Depois, faz uma semana, vi uma propaganda eleitoral de um partido que propunha uma solução definitiva para a má qualidade da nossa educação. O partido anunciava que, no poder, ele faria com que os alunos, pelo menos duas vezes por mês, fosse submetidos a provas.
A lógica que freqüentemente percebo na fala dos políticos quando falam sobre educação é que uma coisa errada se conserta acrescentando-lhe uma dose extra de ruindade. Alquimia: se se acrescentam fezes às fezes elas se transformam em ouro.
Você vai com seu motorista no seu carro. De repente você nota que o velocímetro salta de 110 km/h para 160 km/h. Você se assusta e pergunta: "O que aconteceu?" O motorista responde: "Percebi que estou no caminho errado. Aumentando a velocidade eu vou entrar no caminho certo..."

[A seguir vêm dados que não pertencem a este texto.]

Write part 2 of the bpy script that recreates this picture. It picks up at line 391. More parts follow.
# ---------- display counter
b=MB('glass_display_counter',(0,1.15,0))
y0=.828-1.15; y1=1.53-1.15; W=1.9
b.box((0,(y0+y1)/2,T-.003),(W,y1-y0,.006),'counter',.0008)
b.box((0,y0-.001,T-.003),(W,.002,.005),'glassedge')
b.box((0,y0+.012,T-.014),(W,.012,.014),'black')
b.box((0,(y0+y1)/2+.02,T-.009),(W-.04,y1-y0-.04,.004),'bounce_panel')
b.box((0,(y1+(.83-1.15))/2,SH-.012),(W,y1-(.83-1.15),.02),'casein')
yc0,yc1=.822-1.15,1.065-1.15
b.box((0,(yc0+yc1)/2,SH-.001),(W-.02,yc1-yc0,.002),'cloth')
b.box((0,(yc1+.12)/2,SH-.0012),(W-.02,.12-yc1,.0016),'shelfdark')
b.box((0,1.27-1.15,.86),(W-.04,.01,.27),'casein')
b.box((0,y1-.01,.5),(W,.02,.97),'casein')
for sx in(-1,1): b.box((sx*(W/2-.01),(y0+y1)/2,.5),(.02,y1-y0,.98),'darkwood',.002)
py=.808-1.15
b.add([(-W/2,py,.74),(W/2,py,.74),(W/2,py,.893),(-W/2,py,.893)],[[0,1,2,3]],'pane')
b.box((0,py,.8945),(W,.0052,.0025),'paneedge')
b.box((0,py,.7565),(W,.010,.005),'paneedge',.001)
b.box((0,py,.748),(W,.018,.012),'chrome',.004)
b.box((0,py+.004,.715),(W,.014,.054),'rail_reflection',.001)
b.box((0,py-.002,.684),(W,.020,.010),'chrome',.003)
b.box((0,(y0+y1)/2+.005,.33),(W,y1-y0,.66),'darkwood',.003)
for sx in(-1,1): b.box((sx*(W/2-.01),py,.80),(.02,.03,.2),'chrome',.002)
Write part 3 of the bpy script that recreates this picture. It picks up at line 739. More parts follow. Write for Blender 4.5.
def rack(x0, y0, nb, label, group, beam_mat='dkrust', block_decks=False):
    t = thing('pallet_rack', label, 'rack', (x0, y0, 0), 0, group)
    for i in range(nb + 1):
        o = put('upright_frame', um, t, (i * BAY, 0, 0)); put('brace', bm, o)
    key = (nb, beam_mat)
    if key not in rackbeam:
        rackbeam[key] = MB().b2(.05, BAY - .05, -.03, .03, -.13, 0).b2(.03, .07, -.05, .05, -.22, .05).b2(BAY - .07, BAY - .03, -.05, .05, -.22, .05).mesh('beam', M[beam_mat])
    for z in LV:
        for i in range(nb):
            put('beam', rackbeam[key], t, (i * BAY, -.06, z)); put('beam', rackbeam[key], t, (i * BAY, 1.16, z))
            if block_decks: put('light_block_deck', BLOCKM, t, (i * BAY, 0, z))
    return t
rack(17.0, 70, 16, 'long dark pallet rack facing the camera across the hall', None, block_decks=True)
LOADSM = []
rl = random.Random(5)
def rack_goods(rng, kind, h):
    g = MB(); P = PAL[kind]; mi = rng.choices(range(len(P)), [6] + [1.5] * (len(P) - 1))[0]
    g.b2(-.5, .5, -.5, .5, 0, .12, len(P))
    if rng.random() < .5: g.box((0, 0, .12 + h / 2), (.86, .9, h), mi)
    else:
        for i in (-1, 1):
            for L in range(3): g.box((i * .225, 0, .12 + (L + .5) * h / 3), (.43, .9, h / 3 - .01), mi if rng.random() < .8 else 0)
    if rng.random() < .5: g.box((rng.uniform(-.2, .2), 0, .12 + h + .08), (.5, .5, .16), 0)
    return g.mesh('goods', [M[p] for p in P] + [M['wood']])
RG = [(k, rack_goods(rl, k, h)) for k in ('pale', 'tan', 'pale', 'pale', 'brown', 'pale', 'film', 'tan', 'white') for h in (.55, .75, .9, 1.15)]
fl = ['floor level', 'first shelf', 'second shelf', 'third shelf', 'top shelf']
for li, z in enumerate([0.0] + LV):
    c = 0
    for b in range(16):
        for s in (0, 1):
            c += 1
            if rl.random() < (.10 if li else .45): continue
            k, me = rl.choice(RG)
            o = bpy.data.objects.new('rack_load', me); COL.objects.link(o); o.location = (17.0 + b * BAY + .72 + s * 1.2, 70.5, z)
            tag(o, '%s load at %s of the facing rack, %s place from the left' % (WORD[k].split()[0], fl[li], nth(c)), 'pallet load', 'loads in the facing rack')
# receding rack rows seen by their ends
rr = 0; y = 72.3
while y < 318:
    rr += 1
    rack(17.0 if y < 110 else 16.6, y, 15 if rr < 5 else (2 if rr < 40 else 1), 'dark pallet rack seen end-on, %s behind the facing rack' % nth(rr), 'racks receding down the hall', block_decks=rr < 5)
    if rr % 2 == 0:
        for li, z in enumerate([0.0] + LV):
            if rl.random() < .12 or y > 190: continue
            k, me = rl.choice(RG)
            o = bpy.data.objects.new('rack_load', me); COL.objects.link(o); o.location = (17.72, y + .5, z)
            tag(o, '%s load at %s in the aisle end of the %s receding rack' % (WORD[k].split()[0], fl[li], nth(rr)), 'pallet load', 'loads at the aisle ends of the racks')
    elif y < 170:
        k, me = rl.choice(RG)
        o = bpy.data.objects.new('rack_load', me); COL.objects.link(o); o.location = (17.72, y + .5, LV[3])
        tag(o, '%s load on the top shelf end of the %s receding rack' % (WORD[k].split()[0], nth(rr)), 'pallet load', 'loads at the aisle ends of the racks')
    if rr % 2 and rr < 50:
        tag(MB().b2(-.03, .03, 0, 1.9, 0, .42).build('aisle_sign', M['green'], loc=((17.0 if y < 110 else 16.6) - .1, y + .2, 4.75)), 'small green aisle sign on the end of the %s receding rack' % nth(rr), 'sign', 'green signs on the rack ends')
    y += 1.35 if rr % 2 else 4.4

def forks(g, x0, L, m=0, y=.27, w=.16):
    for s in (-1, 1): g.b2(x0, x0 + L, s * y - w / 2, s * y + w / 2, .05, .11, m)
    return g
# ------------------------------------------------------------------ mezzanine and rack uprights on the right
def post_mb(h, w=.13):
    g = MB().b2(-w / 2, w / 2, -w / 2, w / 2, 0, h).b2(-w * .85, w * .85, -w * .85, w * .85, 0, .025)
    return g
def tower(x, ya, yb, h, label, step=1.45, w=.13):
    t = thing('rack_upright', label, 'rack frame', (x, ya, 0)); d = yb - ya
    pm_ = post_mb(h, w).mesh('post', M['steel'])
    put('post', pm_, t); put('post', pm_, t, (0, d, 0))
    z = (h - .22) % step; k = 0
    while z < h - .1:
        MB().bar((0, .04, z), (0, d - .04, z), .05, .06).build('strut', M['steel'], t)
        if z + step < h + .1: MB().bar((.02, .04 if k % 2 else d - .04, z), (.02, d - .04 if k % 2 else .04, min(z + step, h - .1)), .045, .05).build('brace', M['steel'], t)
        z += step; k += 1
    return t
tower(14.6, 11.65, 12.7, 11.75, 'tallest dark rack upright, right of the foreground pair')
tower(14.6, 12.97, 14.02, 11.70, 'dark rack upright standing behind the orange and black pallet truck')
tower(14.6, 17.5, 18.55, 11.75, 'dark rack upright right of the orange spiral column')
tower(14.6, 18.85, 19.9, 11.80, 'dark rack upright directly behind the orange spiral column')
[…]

Clarice Lispector escreveu um poema com o nome "Mude". Começa assim: "Mude! Mas comece devagar porque a direção é mais importante que a velocidade". Eis uma pitada de sabedoria para os políticos. É preciso que a educação mude. Mas a direção é mais importante que a velocidade.
Dos que ouvi, só o idealista educador Cristovam Buarque percebeu isso. Gostaria de vê-lo de volta no Ministério da Educação.